Menuju konten utama

Sejarah Sepatu Docmart yang Diciptakan oleh Klaus Martens

Sejah awal sepatu Docmart, dipake pekerja hingga anak muda.

Sejarah Sepatu Docmart yang Diciptakan oleh Klaus Martens
Sepatu Docmart. Instagram/drmartensid

tirto.id - Doctor Martens (Docmart) merupakan salah satu merk sepatu yang masih eksis hingga saat ini. Sebagai sebuah merek sepatu, Docmart memiliki sejarah panjang yang mengantarkannya terus bertahan hingga masa modern ini.

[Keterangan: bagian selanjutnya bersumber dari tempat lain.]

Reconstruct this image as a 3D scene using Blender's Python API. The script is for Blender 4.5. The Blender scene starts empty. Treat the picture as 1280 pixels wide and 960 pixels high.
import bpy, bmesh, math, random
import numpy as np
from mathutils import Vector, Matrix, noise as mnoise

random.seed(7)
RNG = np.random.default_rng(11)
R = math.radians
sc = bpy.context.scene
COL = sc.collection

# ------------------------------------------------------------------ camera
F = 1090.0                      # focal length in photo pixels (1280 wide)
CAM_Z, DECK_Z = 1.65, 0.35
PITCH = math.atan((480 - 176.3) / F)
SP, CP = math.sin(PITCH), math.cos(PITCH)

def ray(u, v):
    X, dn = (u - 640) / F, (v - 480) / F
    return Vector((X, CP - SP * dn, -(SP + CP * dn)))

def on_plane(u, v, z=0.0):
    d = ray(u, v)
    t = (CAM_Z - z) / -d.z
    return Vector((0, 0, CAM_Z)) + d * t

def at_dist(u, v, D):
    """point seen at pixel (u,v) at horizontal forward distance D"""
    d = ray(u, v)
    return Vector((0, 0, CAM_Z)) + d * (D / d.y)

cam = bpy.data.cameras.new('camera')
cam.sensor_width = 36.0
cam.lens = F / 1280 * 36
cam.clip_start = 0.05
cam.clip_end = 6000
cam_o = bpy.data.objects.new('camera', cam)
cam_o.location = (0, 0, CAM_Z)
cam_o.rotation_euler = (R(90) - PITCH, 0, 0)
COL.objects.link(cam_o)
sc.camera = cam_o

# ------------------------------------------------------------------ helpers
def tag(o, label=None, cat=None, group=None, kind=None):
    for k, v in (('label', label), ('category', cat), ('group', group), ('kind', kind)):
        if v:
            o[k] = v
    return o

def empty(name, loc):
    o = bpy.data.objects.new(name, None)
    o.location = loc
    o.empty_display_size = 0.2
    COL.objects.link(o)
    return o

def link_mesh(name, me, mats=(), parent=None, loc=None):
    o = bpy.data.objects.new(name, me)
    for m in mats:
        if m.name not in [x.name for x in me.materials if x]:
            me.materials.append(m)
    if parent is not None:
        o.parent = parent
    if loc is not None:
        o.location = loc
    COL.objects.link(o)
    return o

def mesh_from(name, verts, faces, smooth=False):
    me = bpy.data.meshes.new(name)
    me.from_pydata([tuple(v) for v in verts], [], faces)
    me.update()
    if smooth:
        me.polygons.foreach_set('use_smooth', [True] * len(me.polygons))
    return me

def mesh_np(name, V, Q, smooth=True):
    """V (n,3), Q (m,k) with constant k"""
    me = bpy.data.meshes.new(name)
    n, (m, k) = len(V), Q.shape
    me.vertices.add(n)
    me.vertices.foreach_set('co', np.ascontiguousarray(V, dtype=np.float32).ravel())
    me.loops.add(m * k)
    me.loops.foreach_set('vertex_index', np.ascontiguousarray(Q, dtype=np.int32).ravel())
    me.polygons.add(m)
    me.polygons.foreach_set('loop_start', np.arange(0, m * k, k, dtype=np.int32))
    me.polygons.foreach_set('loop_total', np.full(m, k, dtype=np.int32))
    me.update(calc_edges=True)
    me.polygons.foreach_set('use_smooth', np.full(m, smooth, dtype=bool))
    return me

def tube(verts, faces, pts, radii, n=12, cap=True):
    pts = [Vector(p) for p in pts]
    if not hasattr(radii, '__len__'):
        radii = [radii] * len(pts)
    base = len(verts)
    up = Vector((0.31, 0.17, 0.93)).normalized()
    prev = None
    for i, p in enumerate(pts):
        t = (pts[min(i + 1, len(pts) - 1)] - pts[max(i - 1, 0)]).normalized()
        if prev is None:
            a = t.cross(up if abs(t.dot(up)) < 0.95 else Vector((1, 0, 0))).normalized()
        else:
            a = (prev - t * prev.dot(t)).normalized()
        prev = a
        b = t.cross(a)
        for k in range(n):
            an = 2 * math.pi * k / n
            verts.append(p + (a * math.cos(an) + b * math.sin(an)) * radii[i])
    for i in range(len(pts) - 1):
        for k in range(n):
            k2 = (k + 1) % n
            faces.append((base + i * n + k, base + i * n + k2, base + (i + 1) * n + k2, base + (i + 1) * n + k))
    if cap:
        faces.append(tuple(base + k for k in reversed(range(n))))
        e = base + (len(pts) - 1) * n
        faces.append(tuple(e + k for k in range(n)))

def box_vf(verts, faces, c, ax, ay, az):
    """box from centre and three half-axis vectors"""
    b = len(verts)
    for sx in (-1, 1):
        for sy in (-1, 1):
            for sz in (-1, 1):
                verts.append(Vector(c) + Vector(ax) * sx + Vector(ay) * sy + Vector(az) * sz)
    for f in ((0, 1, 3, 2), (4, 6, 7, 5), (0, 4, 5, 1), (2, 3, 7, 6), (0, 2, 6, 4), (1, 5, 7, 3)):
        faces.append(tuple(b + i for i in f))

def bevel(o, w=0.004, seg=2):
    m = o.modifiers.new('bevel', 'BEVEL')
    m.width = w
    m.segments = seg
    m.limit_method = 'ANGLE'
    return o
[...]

Mulai dari sosok pembuatnya untuk pertama kali hingga sempat menjadi identitas para skinhead (pecinta ska multibudaya awal) di Inggris. Sepatu Docmart diciptakan pada tahun 1945 oleh Klaus Martens, seorang dokter tentara Jerman masa Perang Dunia II.

Dilansir dari laman Fashion Model Directory, saat cuti pada tahun 1945, Klaus Martens mengalami cedera pergelangan kaki ketika bermain ski di Pegunungan Alpen Bavaria. Dia menemukan bahwa sepatu bot tentara standarnya terlalu tidak nyaman di kakinya yang terluka.

Seraya memulihkan lukanya, Martens pun melakukan perancangan perbaikan pada sepatu bot miliknya menggunakan kulit lembut dan sol dengan bantalan udara. Tidak lama setelah Martins merancang sepatu Docmart untuk pertama kalinya, perang pun berakhir.

Beberapa orang Jerman melakukan penjarahan barang-barang berharga di kota mereka, tidak terkecuali Martens yang mengambil kulit dari toko tukang sepatu. Kulit tersebut akhirnya dimanfaatkan oleh dirinya membuat sepasang sepatu dan dijual.

Dilansir dari laman Dr Martens, Martens membuat prototipe sepatu dan menunjukkannya kepada seorang teman lama universitas dan insinyur mesin, Dr. Herbert Funk. Pertemuan tersebut terjadi di Munich pada tahun 1947. Funk tertarik dengan desain sepatu milik Martins hingga keduanya berbisnis bersama di tahun tersebut.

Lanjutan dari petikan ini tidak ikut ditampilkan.